Mortgage and Home Repairs

The poster has a relatively low interest rate on his mortgage, which puts him in a good position. He’s considering using his $200K lump sum pension to help pay down his $300K mortgage.

While getting out of debt is generally a good thing, mortgages are a little bit different (especially very low-interest mortgages). Often, the money can be invested elsewhere for a higher return than you would save on interest.

Paying down the mortgage also limits flexibility. Once the money is put into the mortgage, you cannot easily get it back out. In the case of unexpected expenses, it may be better to put it in a high-interest savings account.

House repairs are one of these expected costs, as the poster mentioned. But even if home repairs aren’t a concern, I wouldn’t recommend paying down a low-interest mortgage in most cases.

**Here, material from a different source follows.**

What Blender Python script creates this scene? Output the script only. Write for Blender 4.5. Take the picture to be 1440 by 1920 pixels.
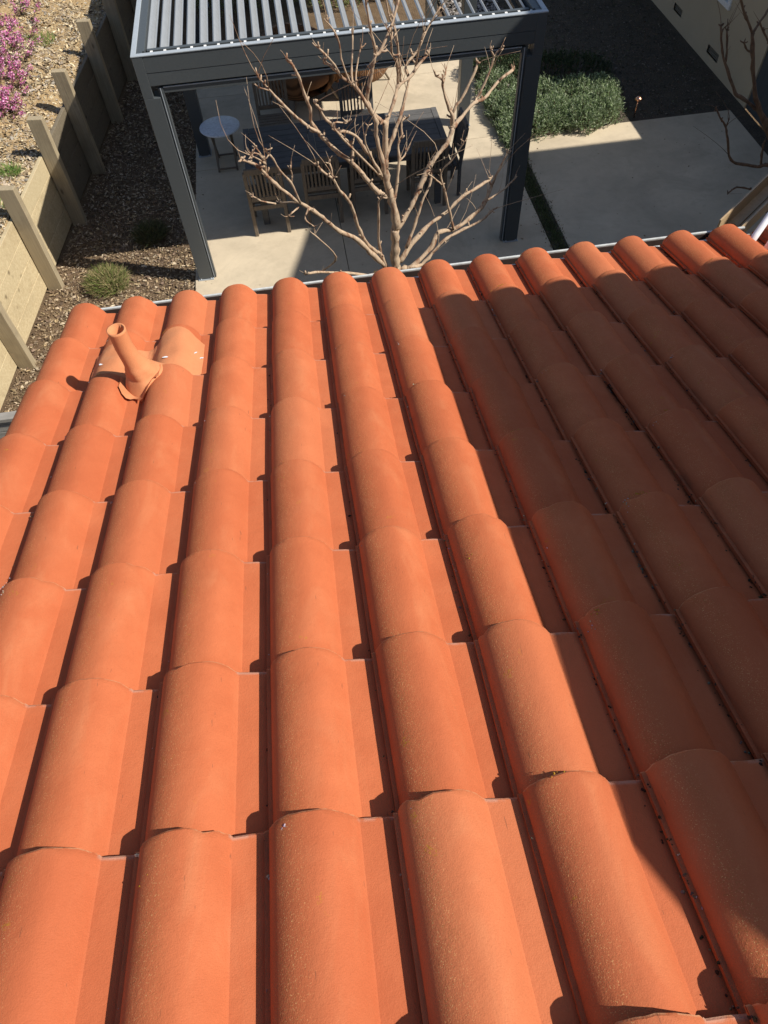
import bpy, bmesh, math, random
import numpy as np
from mathutils import Matrix, Vector
random.seed(7); RNG = np.random.default_rng(11)
SC = bpy.context.scene
for o in list(bpy.data.objects): bpy.data.objects.remove(o)
R_ = math.radians

# ------------------------------------------------------------------ camera, sky, sun, exposure
cam = bpy.data.cameras.new('camera'); camo = bpy.data.objects.new('camera', cam); SC.collection.objects.link(camo)
rt = Vector((0.98847, -0.14661, -0.03784)); dn = Vector((-0.14299, -0.82164, -0.55178)); fw = Vector((0.04981, 0.55083, -0.83313))
M = Matrix((rt, -dn, -fw)).transposed().to_4x4(); M.translation = Vector((-0.13483, -3.51186, 5.58172)); camo.matrix_world = M
cam.sensor_fit = 'VERTICAL'; cam.sensor_height = 36.0; cam.sensor_width = 27.0; cam.lens = 36.0*1307.7/1920.0
cam.clip_start = 0.05; cam.clip_end = 400
SC.camera = camo
SUN_EL = R_(45.3); SH = Vector((-0.934, 0.357))          # horizontal direction in which shadows fall
world = bpy.data.worlds.new('World'); SC.world = world; world.use_nodes = True
wn = world.node_tree.nodes; wl = world.node_tree.links
sky = wn.new('ShaderNodeTexSky'); sky.sky_type = 'NISHITA'; sky.sun_disc = False; sky.ozone_density = 1.0
sky.sun_elevation = SUN_EL; sky.sun_rotation = math.atan2(-SH.x, -SH.y)
wn['Background'].inputs[1].default_value = 0.082
wl.new(sky.outputs[0], wn['Background'].inputs[0])
sl = bpy.data.lights.new('sun', 'SUN'); sl.energy = 5.0; sl.angle = R_(0.53); sl.color = (1.0, 0.93, 0.82)
so = bpy.data.objects.new('sun', sl); SC.collection.objects.link(so)
sdir = Vector((SH.x*math.cos(SUN_EL), SH.y*math.cos(SUN_EL), -math.sin(SUN_EL)))
so.rotation_euler = sdir.to_track_quat('-Z', 'Y').to_euler(); so.location = (8, -4, 12)
SC.view_settings.view_transform = 'Standard'; SC.view_settings.look = 'None'; SC.view_settings.gamma = 1.0
SC.view_settings.use_curve_mapping = False; SC.view_settings.exposure = 0.36
SC.render.engine = 'CYCLES'

# ------------------------------------------------------------------ helpers
def tag(o, label=None, cat=None, group=None, kind=None):
    if label: o['label'] = label
    if cat: o['category'] = cat
    if group: o['group'] = group
    if kind: o['kind'] = kind
    return o
def link(o, parent=None):
    SC.collection.objects.link(o)
    if parent is not None: o.parent = parent
    return o
def empty(name, loc=(0, 0, 0), rz=0):
    o = bpy.data.objects.new(name, None); o.location = loc; o.rotation_euler = (0, 0, rz); o.empty_display_size = .1
    return link(o)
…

Hiring a Financial Planner

Remember, the only person who can give you financial advice is someone who knows your situation personally. In complex situations, it’s often best to invest in a financial planner who can help you:

  • Maximize your 401K, Roth IRA, and pension strategy
  • Plan for long-term travel
  • Ensure your funds last through retirement
  • Create a tax-efficient withdrawal plan

Changing your retirement plan is never a bad thing, but you should do it with a complete understanding of how it will affect your goals.